[start]
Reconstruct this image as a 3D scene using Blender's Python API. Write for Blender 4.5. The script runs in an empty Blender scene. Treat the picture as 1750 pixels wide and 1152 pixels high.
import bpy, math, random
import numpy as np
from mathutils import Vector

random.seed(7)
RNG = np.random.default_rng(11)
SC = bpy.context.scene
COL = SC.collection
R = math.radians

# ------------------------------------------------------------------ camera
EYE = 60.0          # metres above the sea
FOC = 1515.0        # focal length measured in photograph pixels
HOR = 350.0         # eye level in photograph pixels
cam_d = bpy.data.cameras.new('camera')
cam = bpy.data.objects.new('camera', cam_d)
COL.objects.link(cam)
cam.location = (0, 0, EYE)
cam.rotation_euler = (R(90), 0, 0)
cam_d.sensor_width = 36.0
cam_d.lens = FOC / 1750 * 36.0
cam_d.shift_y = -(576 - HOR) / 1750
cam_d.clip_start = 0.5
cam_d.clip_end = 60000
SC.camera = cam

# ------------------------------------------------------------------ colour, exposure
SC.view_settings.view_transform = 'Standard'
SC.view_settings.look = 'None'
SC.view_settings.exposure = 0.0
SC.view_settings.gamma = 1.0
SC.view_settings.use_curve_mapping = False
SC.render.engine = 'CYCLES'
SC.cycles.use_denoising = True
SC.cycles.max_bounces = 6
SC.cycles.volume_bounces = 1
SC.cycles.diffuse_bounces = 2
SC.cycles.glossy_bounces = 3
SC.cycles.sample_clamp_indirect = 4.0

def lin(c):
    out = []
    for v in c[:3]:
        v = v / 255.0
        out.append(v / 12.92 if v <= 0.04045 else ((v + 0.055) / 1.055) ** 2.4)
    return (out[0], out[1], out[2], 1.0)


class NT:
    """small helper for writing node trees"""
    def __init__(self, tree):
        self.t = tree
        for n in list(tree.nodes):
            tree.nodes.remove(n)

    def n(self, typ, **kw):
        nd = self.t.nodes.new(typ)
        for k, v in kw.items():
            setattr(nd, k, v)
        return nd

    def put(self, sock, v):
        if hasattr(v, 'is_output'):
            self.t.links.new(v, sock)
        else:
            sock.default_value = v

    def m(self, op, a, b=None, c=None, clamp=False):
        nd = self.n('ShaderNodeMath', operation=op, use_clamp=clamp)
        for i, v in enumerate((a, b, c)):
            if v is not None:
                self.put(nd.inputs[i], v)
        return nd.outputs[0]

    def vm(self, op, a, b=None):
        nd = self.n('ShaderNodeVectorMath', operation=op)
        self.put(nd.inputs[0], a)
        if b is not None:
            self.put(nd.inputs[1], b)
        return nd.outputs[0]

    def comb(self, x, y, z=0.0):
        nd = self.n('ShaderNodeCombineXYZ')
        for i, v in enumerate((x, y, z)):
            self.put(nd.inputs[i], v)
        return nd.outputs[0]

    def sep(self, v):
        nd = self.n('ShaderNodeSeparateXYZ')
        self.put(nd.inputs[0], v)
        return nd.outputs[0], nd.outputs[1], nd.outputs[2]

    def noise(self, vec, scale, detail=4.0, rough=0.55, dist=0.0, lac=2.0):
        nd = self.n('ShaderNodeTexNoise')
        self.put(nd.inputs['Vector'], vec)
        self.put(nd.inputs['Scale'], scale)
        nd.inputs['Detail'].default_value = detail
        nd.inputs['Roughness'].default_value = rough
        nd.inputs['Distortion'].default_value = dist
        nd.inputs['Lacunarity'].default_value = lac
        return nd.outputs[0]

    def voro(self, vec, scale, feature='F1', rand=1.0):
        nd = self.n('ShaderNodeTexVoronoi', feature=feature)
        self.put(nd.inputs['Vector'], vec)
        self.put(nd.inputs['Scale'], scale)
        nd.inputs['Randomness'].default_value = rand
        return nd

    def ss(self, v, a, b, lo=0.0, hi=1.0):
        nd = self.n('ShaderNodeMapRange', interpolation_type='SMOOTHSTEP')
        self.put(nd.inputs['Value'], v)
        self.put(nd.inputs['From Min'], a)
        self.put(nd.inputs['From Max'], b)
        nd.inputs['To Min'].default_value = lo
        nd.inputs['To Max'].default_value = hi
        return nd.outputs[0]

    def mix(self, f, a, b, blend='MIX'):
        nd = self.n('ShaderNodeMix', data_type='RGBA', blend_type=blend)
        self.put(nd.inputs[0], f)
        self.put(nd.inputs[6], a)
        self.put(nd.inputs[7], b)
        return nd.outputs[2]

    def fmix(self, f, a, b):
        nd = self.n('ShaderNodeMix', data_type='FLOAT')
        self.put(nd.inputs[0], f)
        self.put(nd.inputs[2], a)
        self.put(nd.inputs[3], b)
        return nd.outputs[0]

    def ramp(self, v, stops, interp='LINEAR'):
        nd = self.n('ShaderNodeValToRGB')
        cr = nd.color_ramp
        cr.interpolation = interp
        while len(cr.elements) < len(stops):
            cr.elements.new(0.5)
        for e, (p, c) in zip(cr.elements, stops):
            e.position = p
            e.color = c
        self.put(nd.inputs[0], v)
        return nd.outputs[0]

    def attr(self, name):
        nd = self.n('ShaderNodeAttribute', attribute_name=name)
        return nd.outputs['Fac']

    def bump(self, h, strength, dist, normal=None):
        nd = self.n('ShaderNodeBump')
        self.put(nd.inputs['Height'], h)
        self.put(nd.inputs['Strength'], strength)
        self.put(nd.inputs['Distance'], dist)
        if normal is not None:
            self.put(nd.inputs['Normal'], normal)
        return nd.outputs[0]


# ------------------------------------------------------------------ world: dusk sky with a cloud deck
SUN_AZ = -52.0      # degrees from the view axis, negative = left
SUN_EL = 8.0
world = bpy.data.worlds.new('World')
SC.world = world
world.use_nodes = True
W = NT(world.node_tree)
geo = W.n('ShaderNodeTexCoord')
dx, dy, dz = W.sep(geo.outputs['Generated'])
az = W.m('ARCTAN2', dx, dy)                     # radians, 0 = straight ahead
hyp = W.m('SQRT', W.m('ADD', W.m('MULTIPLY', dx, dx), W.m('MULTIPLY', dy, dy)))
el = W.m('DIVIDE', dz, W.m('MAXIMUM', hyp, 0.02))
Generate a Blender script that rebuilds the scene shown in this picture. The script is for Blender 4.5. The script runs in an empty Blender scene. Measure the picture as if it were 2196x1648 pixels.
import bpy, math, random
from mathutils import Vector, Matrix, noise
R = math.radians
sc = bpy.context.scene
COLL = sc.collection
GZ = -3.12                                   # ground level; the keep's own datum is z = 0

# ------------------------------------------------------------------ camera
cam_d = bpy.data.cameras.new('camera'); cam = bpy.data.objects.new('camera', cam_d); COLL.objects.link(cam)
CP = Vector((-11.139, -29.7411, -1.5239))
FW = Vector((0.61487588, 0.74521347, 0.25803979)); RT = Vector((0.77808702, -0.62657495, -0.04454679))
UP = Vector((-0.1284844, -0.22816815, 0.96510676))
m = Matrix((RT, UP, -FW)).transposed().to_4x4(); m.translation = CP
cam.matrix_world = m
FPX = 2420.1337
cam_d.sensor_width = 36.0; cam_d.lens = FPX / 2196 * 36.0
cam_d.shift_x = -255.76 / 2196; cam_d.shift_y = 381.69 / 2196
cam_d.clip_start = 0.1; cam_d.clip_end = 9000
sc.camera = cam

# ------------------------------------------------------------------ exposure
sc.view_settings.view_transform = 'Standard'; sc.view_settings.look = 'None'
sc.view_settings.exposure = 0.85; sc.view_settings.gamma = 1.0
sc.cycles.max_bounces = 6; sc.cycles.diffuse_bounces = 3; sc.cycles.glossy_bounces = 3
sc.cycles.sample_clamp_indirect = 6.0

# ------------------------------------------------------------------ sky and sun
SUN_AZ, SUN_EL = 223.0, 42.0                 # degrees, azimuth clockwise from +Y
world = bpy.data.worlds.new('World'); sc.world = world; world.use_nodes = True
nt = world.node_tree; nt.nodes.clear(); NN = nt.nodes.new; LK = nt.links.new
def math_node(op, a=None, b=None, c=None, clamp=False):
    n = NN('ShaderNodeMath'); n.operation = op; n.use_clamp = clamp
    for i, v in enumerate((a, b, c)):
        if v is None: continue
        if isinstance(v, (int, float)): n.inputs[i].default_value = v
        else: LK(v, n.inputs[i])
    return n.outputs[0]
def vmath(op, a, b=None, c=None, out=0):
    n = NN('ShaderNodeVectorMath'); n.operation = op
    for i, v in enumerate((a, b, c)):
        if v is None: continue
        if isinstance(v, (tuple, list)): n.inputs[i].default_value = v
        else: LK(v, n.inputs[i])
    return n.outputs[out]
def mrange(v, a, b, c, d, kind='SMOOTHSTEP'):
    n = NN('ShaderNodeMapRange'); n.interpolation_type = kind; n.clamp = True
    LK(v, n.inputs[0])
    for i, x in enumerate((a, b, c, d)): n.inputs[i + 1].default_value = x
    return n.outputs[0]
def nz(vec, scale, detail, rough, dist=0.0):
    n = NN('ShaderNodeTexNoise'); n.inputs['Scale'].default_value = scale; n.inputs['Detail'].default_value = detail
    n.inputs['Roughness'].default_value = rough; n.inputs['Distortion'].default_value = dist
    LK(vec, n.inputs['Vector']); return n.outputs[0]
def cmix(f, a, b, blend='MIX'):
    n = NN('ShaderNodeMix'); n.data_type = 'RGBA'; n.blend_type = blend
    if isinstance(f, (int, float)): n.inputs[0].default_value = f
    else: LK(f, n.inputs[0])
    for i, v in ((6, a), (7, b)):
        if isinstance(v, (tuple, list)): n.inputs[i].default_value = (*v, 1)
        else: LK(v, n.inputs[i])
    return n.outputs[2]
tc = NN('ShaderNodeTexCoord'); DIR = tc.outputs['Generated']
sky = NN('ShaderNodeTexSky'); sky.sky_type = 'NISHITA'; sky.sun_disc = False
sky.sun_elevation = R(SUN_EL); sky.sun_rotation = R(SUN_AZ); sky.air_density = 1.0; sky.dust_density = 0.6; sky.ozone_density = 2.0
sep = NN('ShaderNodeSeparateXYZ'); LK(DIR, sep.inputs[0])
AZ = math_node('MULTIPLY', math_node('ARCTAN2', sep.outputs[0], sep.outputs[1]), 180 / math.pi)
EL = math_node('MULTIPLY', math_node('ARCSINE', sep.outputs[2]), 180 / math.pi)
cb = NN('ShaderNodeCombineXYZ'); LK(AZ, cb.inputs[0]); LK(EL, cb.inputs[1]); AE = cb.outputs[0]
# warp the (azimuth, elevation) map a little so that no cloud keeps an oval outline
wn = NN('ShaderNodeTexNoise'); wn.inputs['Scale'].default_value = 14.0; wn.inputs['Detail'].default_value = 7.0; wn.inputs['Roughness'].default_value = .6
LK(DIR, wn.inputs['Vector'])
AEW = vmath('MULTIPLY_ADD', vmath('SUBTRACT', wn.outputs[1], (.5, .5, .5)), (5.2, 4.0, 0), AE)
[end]
Task directions: From the line with "Generate a Blender" through the line with "datum is z = 0", set down every line exactly and nothing besides.

Solution for this exercise:
Generate a Blender script that rebuilds the scene shown in this picture. The script is for Blender 4.5. The script runs in an empty Blender scene. Measure the picture as if it were 2196x1648 pixels.
import bpy, math, random
from mathutils import Vector, Matrix, noise
R = math.radians
sc = bpy.context.scene
COLL = sc.collection
GZ = -3.12                                   # ground level; the keep's own datum is z = 0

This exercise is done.